[Problem]: Read the material below and tally how many lines hold the word "part", giving the number and nothing else.

[Data block]:

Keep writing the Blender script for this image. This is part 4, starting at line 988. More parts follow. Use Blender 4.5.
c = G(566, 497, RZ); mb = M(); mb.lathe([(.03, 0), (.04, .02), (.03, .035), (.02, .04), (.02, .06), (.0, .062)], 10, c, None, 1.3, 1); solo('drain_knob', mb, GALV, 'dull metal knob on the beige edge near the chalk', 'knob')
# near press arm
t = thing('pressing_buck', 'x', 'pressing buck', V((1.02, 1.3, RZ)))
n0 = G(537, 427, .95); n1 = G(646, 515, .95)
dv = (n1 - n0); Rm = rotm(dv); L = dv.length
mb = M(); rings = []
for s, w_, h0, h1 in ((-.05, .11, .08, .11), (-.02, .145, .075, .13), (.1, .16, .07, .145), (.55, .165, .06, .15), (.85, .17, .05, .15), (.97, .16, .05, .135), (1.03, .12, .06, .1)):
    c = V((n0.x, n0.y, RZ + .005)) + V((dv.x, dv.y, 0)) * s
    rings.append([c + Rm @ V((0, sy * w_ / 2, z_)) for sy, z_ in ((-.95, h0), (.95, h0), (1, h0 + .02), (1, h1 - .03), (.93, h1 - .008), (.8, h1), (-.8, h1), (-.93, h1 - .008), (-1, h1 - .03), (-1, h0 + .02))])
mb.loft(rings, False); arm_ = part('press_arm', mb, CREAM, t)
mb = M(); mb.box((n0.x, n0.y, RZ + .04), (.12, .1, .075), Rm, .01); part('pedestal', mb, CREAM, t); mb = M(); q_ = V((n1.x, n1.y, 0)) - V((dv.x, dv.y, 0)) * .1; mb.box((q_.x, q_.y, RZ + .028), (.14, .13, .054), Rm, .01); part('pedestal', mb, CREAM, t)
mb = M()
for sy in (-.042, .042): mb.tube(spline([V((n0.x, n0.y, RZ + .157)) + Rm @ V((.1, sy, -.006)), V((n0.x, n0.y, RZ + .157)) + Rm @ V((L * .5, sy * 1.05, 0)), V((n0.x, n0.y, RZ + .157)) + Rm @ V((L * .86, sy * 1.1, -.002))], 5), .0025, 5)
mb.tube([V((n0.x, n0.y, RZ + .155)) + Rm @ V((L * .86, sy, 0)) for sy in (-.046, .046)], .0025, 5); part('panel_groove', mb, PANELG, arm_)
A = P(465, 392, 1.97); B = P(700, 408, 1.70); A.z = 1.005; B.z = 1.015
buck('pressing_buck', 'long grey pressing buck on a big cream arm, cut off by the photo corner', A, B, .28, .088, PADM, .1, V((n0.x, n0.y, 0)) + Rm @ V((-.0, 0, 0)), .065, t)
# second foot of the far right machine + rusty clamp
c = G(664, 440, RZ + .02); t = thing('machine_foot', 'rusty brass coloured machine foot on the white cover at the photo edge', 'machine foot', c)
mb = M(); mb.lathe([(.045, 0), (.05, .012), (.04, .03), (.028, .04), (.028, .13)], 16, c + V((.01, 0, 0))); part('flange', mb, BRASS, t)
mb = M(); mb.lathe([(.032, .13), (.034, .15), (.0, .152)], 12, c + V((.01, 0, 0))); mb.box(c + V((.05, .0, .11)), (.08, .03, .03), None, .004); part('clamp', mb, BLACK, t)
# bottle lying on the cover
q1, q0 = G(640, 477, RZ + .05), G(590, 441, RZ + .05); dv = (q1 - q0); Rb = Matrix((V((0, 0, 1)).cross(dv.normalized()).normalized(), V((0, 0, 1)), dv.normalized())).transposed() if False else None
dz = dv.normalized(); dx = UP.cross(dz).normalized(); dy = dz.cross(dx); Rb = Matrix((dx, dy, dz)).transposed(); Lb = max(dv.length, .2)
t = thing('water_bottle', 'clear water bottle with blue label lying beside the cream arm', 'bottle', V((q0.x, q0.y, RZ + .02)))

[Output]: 6